For esterification, this phenolsulfonic acid dissolved in isononanoic acid is charged via a graduated funnel to the top of a second continuous-flow reactor. However, the intermediate isolation of the phenolsulfonic acid, as shown in FIG. 1, can also be omitted, using the equipment according to FIG. 2. In this case, the first continuous-flow reactor is directly connected to the second continuous-flow reactor 8, and the mixture of phenylsulfonic acid and isononanoic acid is transferred directly into the second continuous-flow reactor. For the esterification taking place in the latter, a chlorination reagent, preferably thionyl chloride, is also required and this is added from a further graduated funnel 9 to the second continuous-flow reactor. The quantity of thionyl chloride per mole of phenylsulfonic acid is 1 mole, but an excess of up to 10% is also possible. The temperature in this continuous-flow reactor should be 45.degree. to 65.degree. C., preferably 55.degree. C.

Example

In the equipment according to FIG. 1, a mixture of 178.8 g (1.53 mole) of chlorosulfonic acid and 136.5 g (0.86 mole) of isononanoic acid was placed into one of the two graduated funnels and a mixture of 143 g (1.52 mole) of phenol and 104 g (0.66 mole) of isononanoic acid was placed into the other, and the two mixtures were added under control to the continuous-flow reactor in such a way that the residence time was about 7 minutes. The total time for adding the starting compounds to the reactor under control was about 2 hours. The reactor, heated to 95.degree. C. under thermostatic control, had a length of 60 cm and was packed with glass rings. Throughout the reaction period, 10 liters of nitrogen per hour were passed through the receiver and through the reactor. This gave a 93.3% yield of crude phenolsulfonic acid diluted with isononanoic acid, of the following composition:

39.7% of 4-phenolsulfonic acid, 10.9% of 2-phenolsulfonic acid, less than 0.05% of hydroxybenzene-2,4-disulfonic acid and 1.8% of phenol.

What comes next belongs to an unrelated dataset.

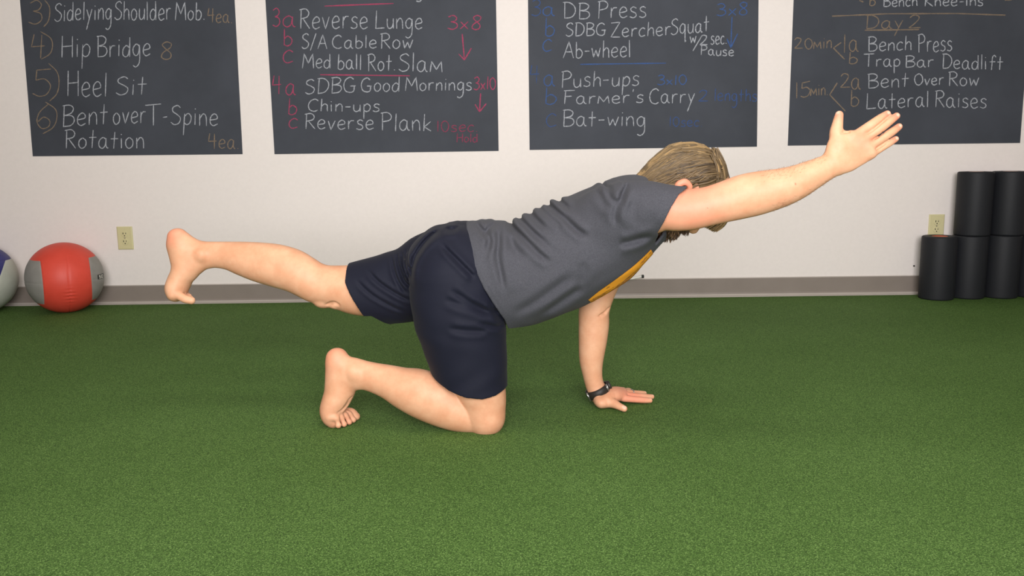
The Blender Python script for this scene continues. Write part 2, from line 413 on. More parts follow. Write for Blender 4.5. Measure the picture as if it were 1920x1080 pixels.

For esterification, this mixture of crude phenolsulfonic acid with isononanoic acid was placed into a graduated funnel of equipment of the same type as shown in FIG. 1. 110.1 g of thionyl chloride were placed into the second graduated funnel. The two components were then charged to the reactor in such a way that the residence time was about 50 minutes. The time taken for adding the reaction components under control to the reactor was about 170 minutes. The reactor had a length of 220 cm, was packed with glass rings of 6 mm diameter and was heated to a temperature of 55.degree. C. 10 liters per hour of nitrogen were conducted through the receiver for collecting the isononanoyloxybenzenesulfonic acid formed and accordingly also through the continuous-flow reactor. This gave 270 g of isononanoyloxybenzenesulfonic acid of the following composition:

63.9% of 4-isononanoyloxybenzenesulfonic acid, 11.5% of 2-isononanoyloxybenzenesulfonic acid, 2.4% of 4-phenolsulfonic acid, 1.2% of 2-phenolsulfonic acid and 1.6% of hydroxybenzene-2,4-disulfonic acid.

Claims

1. A process for the continuous production of C.sub.7 -C.sub.12 -acyloxybenzenesulfonic acids, which comprises charging phenol and a sulfonating agent, diluted with an aliphatic C.sub.7 -C.sub.12 -carboxylic acid, to the top of a continuous-flow reactor heated to 80.degree.-100.degree. C. and charging the mixture of phenolsulfonic acid and the aliphatic carboxylic acid leaving the bottom end of this con- tinuous-flow reactor, and a chlorinating agent to the top of a second continuous-flow reactor heated to 45.degree.-65.degree. C., nitrogen being passed in counter-currnnt through both continuous-flow reactors.

2. The process as claimed in claim 1, wherein isononanoyloxybenzenesulfonic acid is produced.